** START OF DATA SEGMENT **

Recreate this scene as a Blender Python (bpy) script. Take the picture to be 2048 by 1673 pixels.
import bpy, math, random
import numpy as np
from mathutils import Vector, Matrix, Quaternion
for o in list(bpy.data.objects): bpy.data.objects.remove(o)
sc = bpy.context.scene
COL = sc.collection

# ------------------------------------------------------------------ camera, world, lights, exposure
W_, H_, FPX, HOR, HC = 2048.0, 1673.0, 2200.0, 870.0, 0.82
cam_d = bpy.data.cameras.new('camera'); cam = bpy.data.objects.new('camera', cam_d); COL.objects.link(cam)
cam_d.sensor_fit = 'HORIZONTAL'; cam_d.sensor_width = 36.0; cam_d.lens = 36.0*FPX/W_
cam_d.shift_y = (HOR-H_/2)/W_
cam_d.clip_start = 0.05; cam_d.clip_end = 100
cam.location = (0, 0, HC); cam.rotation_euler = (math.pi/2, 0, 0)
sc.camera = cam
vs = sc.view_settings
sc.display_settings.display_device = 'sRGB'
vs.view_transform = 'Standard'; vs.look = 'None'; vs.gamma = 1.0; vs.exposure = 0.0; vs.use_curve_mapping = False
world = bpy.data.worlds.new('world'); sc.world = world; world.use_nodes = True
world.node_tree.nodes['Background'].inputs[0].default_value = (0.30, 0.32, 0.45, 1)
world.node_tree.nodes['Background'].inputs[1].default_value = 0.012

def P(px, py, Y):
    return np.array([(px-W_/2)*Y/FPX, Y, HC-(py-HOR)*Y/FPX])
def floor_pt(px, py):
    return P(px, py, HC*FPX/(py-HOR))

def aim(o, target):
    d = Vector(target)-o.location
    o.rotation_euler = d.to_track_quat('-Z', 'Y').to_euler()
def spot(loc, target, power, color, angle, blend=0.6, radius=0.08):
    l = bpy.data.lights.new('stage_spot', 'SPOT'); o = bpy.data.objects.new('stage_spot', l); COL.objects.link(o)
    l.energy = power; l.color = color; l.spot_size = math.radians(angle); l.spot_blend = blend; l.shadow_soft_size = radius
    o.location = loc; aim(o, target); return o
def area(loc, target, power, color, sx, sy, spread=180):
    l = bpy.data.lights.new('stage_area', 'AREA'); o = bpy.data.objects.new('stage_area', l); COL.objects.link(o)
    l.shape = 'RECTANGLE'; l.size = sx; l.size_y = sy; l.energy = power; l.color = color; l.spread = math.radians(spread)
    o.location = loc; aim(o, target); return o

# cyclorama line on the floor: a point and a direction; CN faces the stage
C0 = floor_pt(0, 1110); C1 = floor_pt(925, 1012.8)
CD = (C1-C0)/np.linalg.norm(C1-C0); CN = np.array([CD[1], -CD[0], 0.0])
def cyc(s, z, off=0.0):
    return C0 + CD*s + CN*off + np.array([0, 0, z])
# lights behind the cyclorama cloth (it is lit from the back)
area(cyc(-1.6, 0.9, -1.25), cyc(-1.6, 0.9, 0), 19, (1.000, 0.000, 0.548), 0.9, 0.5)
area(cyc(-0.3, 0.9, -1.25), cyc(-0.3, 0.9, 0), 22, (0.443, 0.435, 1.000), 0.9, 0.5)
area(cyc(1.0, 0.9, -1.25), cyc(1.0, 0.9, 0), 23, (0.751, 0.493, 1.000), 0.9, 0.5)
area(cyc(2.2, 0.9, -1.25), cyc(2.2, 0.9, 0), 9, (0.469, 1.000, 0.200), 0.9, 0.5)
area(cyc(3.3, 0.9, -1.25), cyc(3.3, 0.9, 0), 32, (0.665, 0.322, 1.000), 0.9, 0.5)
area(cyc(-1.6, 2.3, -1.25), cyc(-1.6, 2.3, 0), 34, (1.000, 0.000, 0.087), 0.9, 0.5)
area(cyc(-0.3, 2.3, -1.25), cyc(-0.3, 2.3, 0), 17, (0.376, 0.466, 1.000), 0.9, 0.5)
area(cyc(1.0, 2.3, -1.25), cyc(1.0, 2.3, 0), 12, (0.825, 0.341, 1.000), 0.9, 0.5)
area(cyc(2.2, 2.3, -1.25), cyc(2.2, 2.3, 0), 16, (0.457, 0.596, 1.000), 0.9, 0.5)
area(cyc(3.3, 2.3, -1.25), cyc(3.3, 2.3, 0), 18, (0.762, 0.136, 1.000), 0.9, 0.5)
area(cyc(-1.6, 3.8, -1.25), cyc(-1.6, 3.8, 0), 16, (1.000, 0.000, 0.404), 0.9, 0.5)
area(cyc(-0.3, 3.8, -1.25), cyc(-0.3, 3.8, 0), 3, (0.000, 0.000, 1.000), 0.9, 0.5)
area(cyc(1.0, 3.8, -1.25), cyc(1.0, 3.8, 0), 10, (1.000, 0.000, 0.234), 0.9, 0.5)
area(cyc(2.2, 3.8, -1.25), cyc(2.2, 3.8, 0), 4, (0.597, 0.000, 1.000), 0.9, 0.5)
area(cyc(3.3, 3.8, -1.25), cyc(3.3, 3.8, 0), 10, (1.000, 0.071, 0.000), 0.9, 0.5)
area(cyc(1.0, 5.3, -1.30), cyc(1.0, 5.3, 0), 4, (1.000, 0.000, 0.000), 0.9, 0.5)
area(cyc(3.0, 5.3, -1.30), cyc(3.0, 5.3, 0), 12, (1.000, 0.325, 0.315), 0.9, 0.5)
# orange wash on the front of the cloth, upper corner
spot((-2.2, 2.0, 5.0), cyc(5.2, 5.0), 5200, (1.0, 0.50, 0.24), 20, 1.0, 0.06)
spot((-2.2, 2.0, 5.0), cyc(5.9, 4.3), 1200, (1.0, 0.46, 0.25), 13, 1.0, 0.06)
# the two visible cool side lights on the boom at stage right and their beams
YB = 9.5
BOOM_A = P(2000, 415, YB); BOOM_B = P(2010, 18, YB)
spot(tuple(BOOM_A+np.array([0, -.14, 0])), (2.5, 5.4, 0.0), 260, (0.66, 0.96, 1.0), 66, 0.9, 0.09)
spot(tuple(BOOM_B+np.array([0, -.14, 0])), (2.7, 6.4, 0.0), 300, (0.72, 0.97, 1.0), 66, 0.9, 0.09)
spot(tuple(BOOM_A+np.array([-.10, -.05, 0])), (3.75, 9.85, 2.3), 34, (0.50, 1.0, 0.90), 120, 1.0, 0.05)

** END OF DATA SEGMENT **

PROBLEM REQUIREMENTS:
Return every line of the material exactly.

COMPLETED EXERCISE:
Recreate this scene as a Blender Python (bpy) script. Take the picture to be 2048 by 1673 pixels.
import bpy, math, random
import numpy as np
from mathutils import Vector, Matrix, Quaternion
for o in list(bpy.data.objects): bpy.data.objects.remove(o)
sc = bpy.context.scene
COL = sc.collection

# ------------------------------------------------------------------ camera, world, lights, exposure
W_, H_, FPX, HOR, HC = 2048.0, 1673.0, 2200.0, 870.0, 0.82
cam_d = bpy.data.cameras.new('camera'); cam = bpy.data.objects.new('camera', cam_d); COL.objects.link(cam)
cam_d.sensor_fit = 'HORIZONTAL'; cam_d.sensor_width = 36.0; cam_d.lens = 36.0*FPX/W_
cam_d.shift_y = (HOR-H_/2)/W_
cam_d.clip_start = 0.05; cam_d.clip_end = 100
cam.location = (0, 0, HC); cam.rotation_euler = (math.pi/2, 0, 0)
sc.camera = cam
vs = sc.view_settings
sc.display_settings.display_device = 'sRGB'
vs.view_transform = 'Standard'; vs.look = 'None'; vs.gamma = 1.0; vs.exposure = 0.0; vs.use_curve_mapping = False
world = bpy.data.worlds.new('world'); sc.world = world; world.use_nodes = True
world.node_tree.nodes['Background'].inputs[0].default_value = (0.30, 0.32, 0.45, 1)
world.node_tree.nodes['Background'].inputs[1].default_value = 0.012

def P(px, py, Y):
    return np.array([(px-W_/2)*Y/FPX, Y, HC-(py-HOR)*Y/FPX])
def floor_pt(px, py):
    return P(px, py, HC*FPX/(py-HOR))

def aim(o, target):
    d = Vector(target)-o.location
    o.rotation_euler = d.to_track_quat('-Z', 'Y').to_euler()
def spot(loc, target, power, color, angle, blend=0.6, radius=0.08):
    l = bpy.data.lights.new('stage_spot', 'SPOT'); o = bpy.data.objects.new('stage_spot', l); COL.objects.link(o)
    l.energy = power; l.color = color; l.spot_size = math.radians(angle); l.spot_blend = blend; l.shadow_soft_size = radius
    o.location = loc; aim(o, target); return o
def area(loc, target, power, color, sx, sy, spread=180):
    l = bpy.data.lights.new('stage_area', 'AREA'); o = bpy.data.objects.new('stage_area', l); COL.objects.link(o)
    l.shape = 'RECTANGLE'; l.size = sx; l.size_y = sy; l.energy = power; l.color = color; l.spread = math.radians(spread)
    o.location = loc; aim(o, target); return o

# cyclorama line on the floor: a point and a direction; CN faces the stage
C0 = floor_pt(0, 1110); C1 = floor_pt(925, 1012.8)
CD = (C1-C0)/np.linalg.norm(C1-C0); CN = np.array([CD[1], -CD[0], 0.0])
def cyc(s, z, off=0.0):
    return C0 + CD*s + CN*off + np.array([0, 0, z])
# lights behind the cyclorama cloth (it is lit from the back)
area(cyc(-1.6, 0.9, -1.25), cyc(-1.6, 0.9, 0), 19, (1.000, 0.000, 0.548), 0.9, 0.5)
area(cyc(-0.3, 0.9, -1.25), cyc(-0.3, 0.9, 0), 22, (0.443, 0.435, 1.000), 0.9, 0.5)
area(cyc(1.0, 0.9, -1.25), cyc(1.0, 0.9, 0), 23, (0.751, 0.493, 1.000), 0.9, 0.5)
area(cyc(2.2, 0.9, -1.25), cyc(2.2, 0.9, 0), 9, (0.469, 1.000, 0.200), 0.9, 0.5)
area(cyc(3.3, 0.9, -1.25), cyc(3.3, 0.9, 0), 32, (0.665, 0.322, 1.000), 0.9, 0.5)
area(cyc(-1.6, 2.3, -1.25), cyc(-1.6, 2.3, 0), 34, (1.000, 0.000, 0.087), 0.9, 0.5)
area(cyc(-0.3, 2.3, -1.25), cyc(-0.3, 2.3, 0), 17, (0.376, 0.466, 1.000), 0.9, 0.5)
area(cyc(1.0, 2.3, -1.25), cyc(1.0, 2.3, 0), 12, (0.825, 0.341, 1.000), 0.9, 0.5)
area(cyc(2.2, 2.3, -1.25), cyc(2.2, 2.3, 0), 16, (0.457, 0.596, 1.000), 0.9, 0.5)
area(cyc(3.3, 2.3, -1.25), cyc(3.3, 2.3, 0), 18, (0.762, 0.136, 1.000), 0.9, 0.5)
area(cyc(-1.6, 3.8, -1.25), cyc(-1.6, 3.8, 0), 16, (1.000, 0.000, 0.404), 0.9, 0.5)
area(cyc(-0.3, 3.8, -1.25), cyc(-0.3, 3.8, 0), 3, (0.000, 0.000, 1.000), 0.9, 0.5)
area(cyc(1.0, 3.8, -1.25), cyc(1.0, 3.8, 0), 10, (1.000, 0.000, 0.234), 0.9, 0.5)
area(cyc(2.2, 3.8, -1.25), cyc(2.2, 3.8, 0), 4, (0.597, 0.000, 1.000), 0.9, 0.5)
area(cyc(3.3, 3.8, -1.25), cyc(3.3, 3.8, 0), 10, (1.000, 0.071, 0.000), 0.9, 0.5)
area(cyc(1.0, 5.3, -1.30), cyc(1.0, 5.3, 0), 4, (1.000, 0.000, 0.000), 0.9, 0.5)
area(cyc(3.0, 5.3, -1.30), cyc(3.0, 5.3, 0), 12, (1.000, 0.325, 0.315), 0.9, 0.5)
# orange wash on the front of the cloth, upper corner
spot((-2.2, 2.0, 5.0), cyc(5.2, 5.0), 5200, (1.0, 0.50, 0.24), 20, 1.0, 0.06)
spot((-2.2, 2.0, 5.0), cyc(5.9, 4.3), 1200, (1.0, 0.46, 0.25), 13, 1.0, 0.06)
# the two visible cool side lights on the boom at stage right and their beams
YB = 9.5
BOOM_A = P(2000, 415, YB); BOOM_B = P(2010, 18, YB)
spot(tuple(BOOM_A+np.array([0, -.14, 0])), (2.5, 5.4, 0.0), 260, (0.66, 0.96, 1.0), 66, 0.9, 0.09)
spot(tuple(BOOM_B+np.array([0, -.14, 0])), (2.7, 6.4, 0.0), 300, (0.72, 0.97, 1.0), 66, 0.9, 0.09)
spot(tuple(BOOM_A+np.array([-.10, -.05, 0])), (3.75, 9.85, 2.3), 34, (0.50, 1.0, 0.90), 120, 1.0, 0.05)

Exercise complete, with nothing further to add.